Not long ago, Mr. Tidbit had occasion to grumble about the dearth of actual strawberries in two "limited edition" items from Pepperidge Farm: Strawberry Swirl breakfast bread and Strawberry Cheesecake cookies. Down in the "2 percent or less" part of the bread's contents were the only fruit ingredients (in decreasing order): cranberries, natural flavors, dehydrated strawberries and elderberry juice concentrate. The only fruit ingredients in the cookies were cranberries and elderberry juice concentrate (and natural flavors). No strawberries at all.

Mr. Tidbit hadn't mentioned that the cookies were from Pepperidge Farm's relatively new "Dessert Shop" line of soft cookies, which debuted early this year with Dark Chocolate Cheesecake (including "drops of real cream cheese") and Carrot Cake (with "cream cheese flavored chunks").

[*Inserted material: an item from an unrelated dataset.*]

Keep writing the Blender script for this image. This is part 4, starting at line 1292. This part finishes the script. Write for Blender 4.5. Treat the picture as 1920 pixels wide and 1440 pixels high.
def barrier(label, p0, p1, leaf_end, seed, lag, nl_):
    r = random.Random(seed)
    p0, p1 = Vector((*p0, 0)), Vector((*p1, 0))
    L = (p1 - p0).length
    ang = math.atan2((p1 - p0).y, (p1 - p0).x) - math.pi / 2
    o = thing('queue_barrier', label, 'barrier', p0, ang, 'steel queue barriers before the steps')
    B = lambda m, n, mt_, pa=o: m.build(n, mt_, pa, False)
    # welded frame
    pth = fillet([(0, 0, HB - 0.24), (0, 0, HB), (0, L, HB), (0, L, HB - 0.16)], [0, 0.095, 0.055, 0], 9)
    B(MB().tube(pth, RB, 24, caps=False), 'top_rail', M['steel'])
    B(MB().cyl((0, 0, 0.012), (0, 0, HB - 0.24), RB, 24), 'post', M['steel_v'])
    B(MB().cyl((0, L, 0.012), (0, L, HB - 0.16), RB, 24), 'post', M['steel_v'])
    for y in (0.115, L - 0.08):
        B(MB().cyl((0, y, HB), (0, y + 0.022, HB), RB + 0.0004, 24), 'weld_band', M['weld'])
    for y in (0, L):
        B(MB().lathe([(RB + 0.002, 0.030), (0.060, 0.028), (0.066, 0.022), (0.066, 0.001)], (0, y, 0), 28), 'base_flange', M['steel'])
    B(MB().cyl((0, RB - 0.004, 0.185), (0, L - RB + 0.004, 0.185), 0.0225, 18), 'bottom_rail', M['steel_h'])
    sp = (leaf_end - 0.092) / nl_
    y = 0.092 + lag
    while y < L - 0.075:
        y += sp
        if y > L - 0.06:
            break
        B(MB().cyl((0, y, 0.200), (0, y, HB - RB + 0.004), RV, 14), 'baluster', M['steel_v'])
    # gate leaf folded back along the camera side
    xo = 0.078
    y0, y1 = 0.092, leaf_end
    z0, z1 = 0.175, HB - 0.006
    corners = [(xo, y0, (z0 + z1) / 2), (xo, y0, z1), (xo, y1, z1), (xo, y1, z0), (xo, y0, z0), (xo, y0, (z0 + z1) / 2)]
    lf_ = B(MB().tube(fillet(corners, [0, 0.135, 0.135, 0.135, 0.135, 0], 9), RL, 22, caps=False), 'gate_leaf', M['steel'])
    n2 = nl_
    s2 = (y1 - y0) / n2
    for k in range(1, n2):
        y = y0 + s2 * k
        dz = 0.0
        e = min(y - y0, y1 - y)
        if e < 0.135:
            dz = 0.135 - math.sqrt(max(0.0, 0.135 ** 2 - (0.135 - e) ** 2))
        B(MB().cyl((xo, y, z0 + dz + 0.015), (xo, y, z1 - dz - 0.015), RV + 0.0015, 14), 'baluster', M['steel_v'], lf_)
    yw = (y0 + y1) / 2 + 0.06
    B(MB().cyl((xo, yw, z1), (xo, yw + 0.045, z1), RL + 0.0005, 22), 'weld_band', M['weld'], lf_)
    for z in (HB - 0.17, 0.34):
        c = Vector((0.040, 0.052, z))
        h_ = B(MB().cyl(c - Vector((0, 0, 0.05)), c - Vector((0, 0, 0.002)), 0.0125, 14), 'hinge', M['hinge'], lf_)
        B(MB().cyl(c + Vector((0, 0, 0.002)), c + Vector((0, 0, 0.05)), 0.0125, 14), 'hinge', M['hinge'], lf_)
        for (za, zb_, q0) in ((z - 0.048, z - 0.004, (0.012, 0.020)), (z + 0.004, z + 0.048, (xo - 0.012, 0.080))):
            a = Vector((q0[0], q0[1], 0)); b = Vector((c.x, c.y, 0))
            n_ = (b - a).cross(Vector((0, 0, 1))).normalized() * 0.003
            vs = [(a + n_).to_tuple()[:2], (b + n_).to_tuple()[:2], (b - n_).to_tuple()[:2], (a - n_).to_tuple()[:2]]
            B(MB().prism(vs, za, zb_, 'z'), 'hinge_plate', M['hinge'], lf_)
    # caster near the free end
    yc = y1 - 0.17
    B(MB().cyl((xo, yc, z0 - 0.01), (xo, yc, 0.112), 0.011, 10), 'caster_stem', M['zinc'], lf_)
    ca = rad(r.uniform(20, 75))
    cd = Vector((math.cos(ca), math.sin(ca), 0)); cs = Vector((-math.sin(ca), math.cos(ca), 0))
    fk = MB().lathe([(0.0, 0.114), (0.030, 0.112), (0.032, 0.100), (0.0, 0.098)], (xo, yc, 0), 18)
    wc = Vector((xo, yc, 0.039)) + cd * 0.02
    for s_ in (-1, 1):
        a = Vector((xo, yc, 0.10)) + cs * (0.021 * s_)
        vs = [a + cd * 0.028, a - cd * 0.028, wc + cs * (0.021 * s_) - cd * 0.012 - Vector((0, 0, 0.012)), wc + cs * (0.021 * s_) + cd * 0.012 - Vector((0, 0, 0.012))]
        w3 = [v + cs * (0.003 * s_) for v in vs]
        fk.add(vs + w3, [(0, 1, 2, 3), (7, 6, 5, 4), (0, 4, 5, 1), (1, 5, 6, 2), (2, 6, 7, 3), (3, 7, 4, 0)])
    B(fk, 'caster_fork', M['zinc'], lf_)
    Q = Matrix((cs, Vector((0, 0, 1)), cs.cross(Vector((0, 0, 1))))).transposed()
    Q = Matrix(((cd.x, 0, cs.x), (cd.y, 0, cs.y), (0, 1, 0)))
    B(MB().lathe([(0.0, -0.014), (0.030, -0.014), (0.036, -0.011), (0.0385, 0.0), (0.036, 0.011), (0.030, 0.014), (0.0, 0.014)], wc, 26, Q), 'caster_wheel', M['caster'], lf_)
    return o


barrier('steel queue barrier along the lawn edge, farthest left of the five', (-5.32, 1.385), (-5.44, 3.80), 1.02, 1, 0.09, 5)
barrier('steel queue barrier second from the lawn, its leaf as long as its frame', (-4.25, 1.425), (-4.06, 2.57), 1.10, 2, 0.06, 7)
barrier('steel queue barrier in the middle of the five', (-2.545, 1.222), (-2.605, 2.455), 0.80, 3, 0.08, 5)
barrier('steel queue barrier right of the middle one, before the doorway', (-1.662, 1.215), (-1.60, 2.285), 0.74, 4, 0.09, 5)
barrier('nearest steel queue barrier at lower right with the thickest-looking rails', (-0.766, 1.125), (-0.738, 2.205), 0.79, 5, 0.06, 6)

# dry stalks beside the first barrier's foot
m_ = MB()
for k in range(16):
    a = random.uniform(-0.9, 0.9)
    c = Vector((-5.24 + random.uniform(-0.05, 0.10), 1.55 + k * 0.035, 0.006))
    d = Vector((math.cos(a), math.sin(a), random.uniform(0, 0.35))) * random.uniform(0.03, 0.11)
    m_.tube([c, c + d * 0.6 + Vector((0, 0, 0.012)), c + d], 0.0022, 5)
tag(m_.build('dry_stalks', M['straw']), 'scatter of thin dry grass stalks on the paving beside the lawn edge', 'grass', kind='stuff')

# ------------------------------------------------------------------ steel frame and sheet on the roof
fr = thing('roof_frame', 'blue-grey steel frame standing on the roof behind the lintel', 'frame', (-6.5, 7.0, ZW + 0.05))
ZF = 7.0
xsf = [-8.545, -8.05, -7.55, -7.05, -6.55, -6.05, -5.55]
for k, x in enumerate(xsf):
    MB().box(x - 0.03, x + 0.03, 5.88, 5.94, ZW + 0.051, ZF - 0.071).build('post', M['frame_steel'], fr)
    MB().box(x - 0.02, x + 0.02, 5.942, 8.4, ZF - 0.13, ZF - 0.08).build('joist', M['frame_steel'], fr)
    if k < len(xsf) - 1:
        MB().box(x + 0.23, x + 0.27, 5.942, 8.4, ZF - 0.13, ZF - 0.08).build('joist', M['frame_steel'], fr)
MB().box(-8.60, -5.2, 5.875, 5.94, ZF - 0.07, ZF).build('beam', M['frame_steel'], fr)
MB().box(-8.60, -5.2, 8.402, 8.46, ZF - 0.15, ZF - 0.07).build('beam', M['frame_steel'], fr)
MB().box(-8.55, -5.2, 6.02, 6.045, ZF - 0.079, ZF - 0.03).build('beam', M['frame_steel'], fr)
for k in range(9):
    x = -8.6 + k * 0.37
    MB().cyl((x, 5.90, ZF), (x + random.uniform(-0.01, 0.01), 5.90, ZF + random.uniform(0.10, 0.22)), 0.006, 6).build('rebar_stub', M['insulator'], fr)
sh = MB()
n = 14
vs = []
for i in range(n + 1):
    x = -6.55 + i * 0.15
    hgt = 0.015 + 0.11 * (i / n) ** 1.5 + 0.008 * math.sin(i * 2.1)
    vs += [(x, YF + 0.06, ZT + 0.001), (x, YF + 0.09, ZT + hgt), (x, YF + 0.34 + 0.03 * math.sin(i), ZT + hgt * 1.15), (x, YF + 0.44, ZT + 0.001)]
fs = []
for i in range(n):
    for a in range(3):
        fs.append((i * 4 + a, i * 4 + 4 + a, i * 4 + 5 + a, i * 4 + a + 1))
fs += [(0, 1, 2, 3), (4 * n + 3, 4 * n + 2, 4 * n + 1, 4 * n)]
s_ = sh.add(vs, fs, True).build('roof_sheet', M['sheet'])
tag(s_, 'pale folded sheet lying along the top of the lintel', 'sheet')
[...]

Yes, in one cookie it's real cream cheese and in the other it isn't. Perhaps the Dessert Shop is located in an area where strawberries and cream cheese are difficult to obtain.

So Mr. Tidbit was interested the other day to see two new Pepperidge Farm cookies: Blueberry Cobbler cookies, another "limited edition" from the Dessert Shop (which he now notices carries the legend "desserts reimagined" — perhaps that explains the imaginary strawberries), and Banana Nut cookies from Coffee Shop, a brand-new line, which carries the legend "morning reimagined."

Both have a pleasantly solid but yielding texture — Mr. Tidbit would almost call it "bready" — and both suffered considerable breakage in the bag. The Coffee Shop's Banana Nut cookies contain actual pecans and real banana purée — and each of those ingredients constitutes more than 2 percent of the cookie. The only fruit that makes up more than 2 percent of the Dessert Shop's Blueberry Cobbler cookies is cranberries; there are blueberries, grape juice concentrate and blueberry juice concentrate down in the "2 percent or less" list.

Fiber cookies

Want to increase your fiber intake but prefer, somehow, to get it from a cookie? You need new Fiber One soft baked cookies — Chocolate Chunk, Double Chocolate or Oatmeal Raisin — each with 5 grams of fiber, some 15 percent of the daily value (for men) to 20 percent (for women). No, eating the box of six is not how to get your whole day's fiber.